For that is an absurd position which is taken by some people, who say that they will not rob a parent or a brother for their own gain, but that their relation to the rest of their fellow-citizens is quite another thing. Such people contend in essence that they are bound to their fellow-citizens by no mutual obligations, social ties, or common interests. This attitude demolishes the whole structure of civil society.

[Nam illud quidem absurdum est, quod quidam dicunt, parenti se aut fratri nihil detracturos sui commodi causa, aliam rationem esse civium reliquorum. Hi sibi nihil iuris, nullam societatem communis utilitatis causa statuunt esse cum civibus, quae sententia omnem societatem distrahit civitatis.]

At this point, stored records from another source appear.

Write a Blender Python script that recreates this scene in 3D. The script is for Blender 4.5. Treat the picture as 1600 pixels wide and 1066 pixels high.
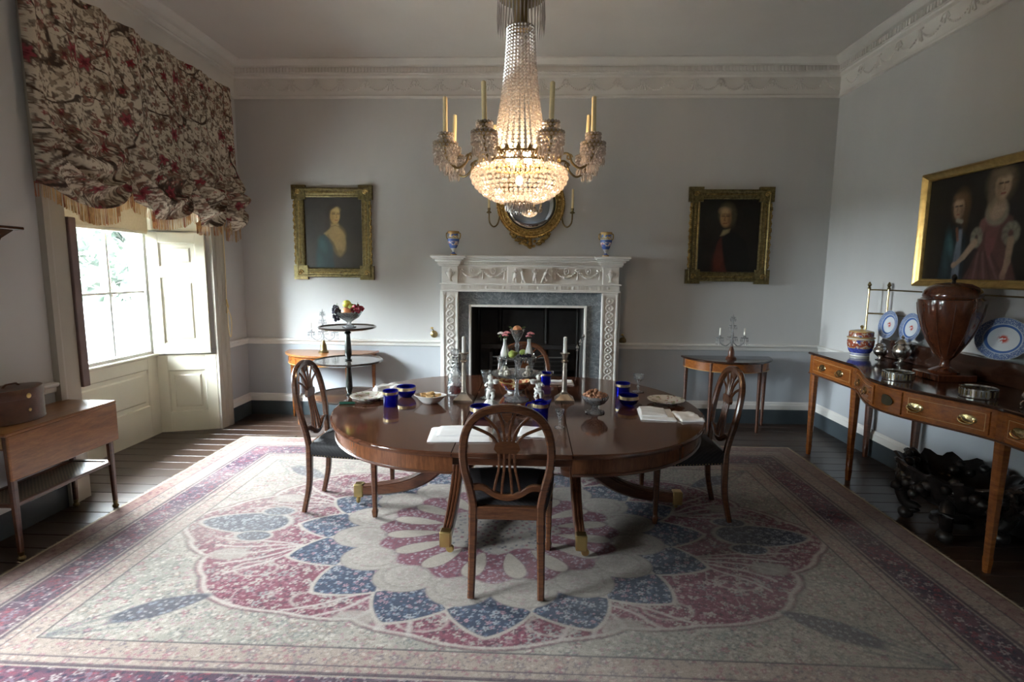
import bpy, math, random
import numpy as np
from mathutils import Vector, Matrix

random.seed(7)
RNG = np.random.default_rng(11)
scene = bpy.context.scene
for o in list(bpy.data.objects):
    bpy.data.objects.remove(o, do_unlink=True)
COL = scene.collection
PI = math.pi

# ------------------------------------------------------------------ camera
EYE = Vector((0.0, 0.0, 1.62))
YAW, PITCH, ROLL, FPX = 0.0363, 0.1286, 0.0096, 843.0
fw = Vector((-math.sin(YAW) * math.cos(PITCH), math.cos(YAW) * math.cos(PITCH), -math.sin(PITCH)))
rt = Vector((math.cos(YAW), math.sin(YAW), 0))
up = rt.cross(fw)
rt2 = rt * math.cos(ROLL) + up * math.sin(ROLL)
up2 = -rt * math.sin(ROLL) + up * math.cos(ROLL)
cam_d = bpy.data.cameras.new('camera')
cam_d.sensor_width = 36.0
cam_d.lens = 36.0 * FPX / 1600.0
cam_d.clip_start = 0.05
cam_d.clip_end = 200
cam = bpy.data.objects.new('camera', cam_d)
m3 = Matrix((rt2, up2, -fw)).transposed()
cam.matrix_world = Matrix.Translation(EYE) @ m3.to_4x4()
COL.objects.link(cam)
scene.camera = cam

# ------------------------------------------------------------------ sky, exposure
world = bpy.data.worlds.new('overcast_sky')
scene.world = world
world.use_nodes = True
bg = world.node_tree.nodes['Background']
bg.inputs[0].default_value = (0.86, 0.94, 1.0, 1)
bg.inputs[1].default_value = 58.0
vs = scene.view_settings
vs.view_transform = 'Standard'
vs.look = 'None'
vs.gamma = 1.0
vs.use_curve_mapping = False
vs.exposure = 1.58
try:
    scene.cycles.use_denoising = True
    scene.cycles.max_bounces = 10
    scene.cycles.diffuse_bounces = 6
    scene.cycles.transparent_max_bounces = 24
    scene.cycles.sample_clamp_indirect = 6.0
    scene.cycles.caustics_refractive = False
    scene.cycles.caustics_reflective = False
except Exception:
    pass

def portal(name, y0, y1, z0, z1, x):
    # marks a window opening for sampling the sky; gives off no light of its own
    l = bpy.data.lights.new(name, 'AREA')
    l.shape = 'RECTANGLE'
    l.size = z1 - z0
    l.size_y = y1 - y0
    l.cycles.is_portal = True
    ob = bpy.data.objects.new(name, l)
    ob.location = (x, (y0 + y1) / 2, (z0 + z1) / 2)
    ob.rotation_euler = (0, -PI / 2, 0)      # emits towards +x, into the room
    COL.objects.link(ob)
    return ob

# ------------------------------------------------------------------ room measures
D = 5.83            # back wall
XL, XR = -3.155, 3.073
YF = -2.4           # wall behind the camera
CEIL = 3.74
RAIL = 0.85
WIN = [(3.56, 5.24), (0.40, 2.08)]     # window openings in the left wall
SASHX = -3.66
portal('window_portal', 3.70, 5.10, 0.8, 3.1, SASHX + 0.06)
portal('window_portal', 0.54, 1.94, 0.8, 3.1, SASHX + 0.06)

# ------------------------------------------------------------------ colours and materials
def lin(c):
    return tuple((v / 12.92 if v <= 0.04045 else ((v + 0.055) / 1.055) ** 2.4) for v in c)

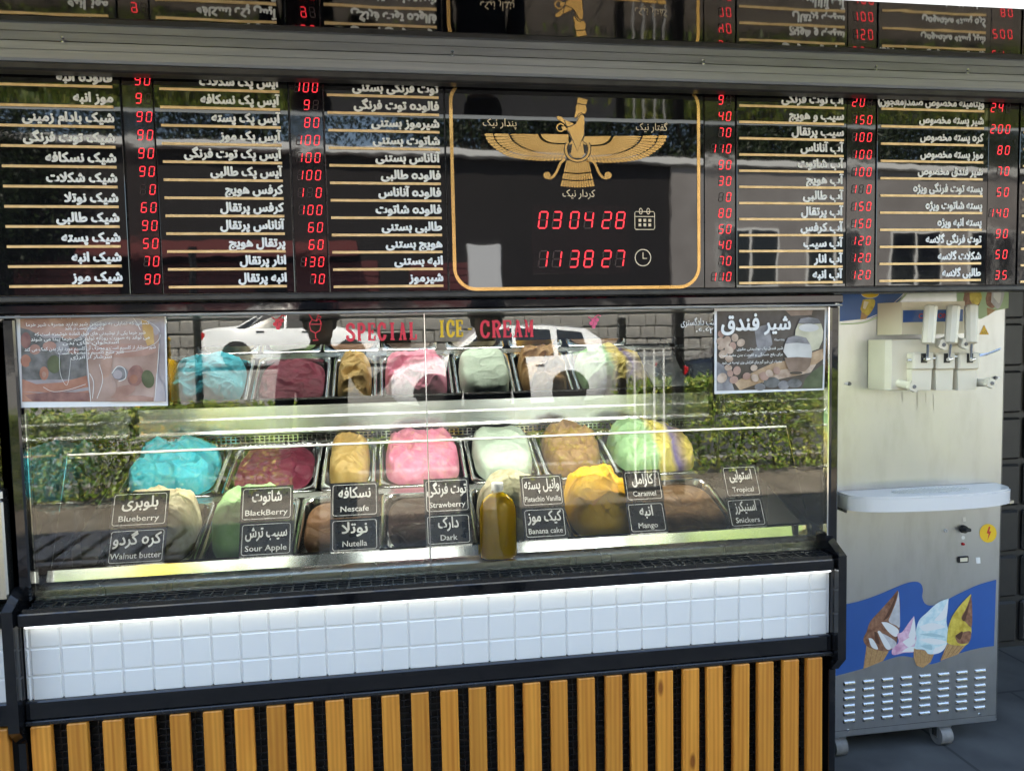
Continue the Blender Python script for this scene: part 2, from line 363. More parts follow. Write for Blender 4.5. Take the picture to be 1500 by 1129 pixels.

Marcus Tullius Cicero (106-43 BC) Roman orator, statesman, philosopher
De Officiis [On Duties; On Moral Duty; The Offices], Book 3, ch. 6 / sec. 28 (44 BC) [tr. Miller (1913)]
    (Source)

(Source (Latin)). Alternate translation:

For as to what is usually said by some men, that they would not take anything away from a father or brother for their own advantage, but that there is not the same reason for their ordinary citizens, it is foolish and absurd: for they thrust themselves out from partaking of any privileges, and from joining in common with the rest of their citizens, for the public good; an opinion that strikes at the very root and foundation of all civil societies.
[tr. Cockman (1699)]

That indeed is absurd, which some men avow, that for their own advantage they would take nothing from a parent or a brother; but that the case of other citizens is different. These men, stablish with their fellow-citizens no common right, no society for common advantage; an opinion that unhinges the whole internal intercourse of a state.
[tr. McCartney (1798)]

For that which some say, that they would take nothing wrongfully, for the sake of their own advantage, from a parent or brother, but that the case is different with other citizens, is indeed absurd. These establish the principle that they have nothing in the way of right, no society with their fellow citizens, for the sake fo the common interest -- an option which tears asunder the whole social compact.
[tr. Edmonds (1865)]

For this is absurd indeed which some say, that they would take nothing from a parent or a brother for their own benefit, but that it is quite another thing with persons outside of one’s own family. These men disclaim all mutual right and partnership with their fellow-citizens for the common benefit, -- a state of feeling which dismembers the fellowship of the community.
[tr. Peabody (1883)]

It is absurd for people to say that they will not despoil a father or a brother for their own advantage but that fellow-citizens stand on quite a different footing. That is practically to assert that they are bound to their fellow-citizens neither by mutual obligations, social ties, nor common interests. But such a theory tears in pieces the whole fabric of civil society.
[tr. Gardiner (1899)]

The contention that some people advance is absurd, of course: they argue that they would not deprive a parent or brother of anything for their own advantage but that there is another standard applicable to all other citizens. These people do not submit themselves to any law or to any obligation to cooperate with fellow citizens for the common benefit. Their attitude destroys any cooperation within the city.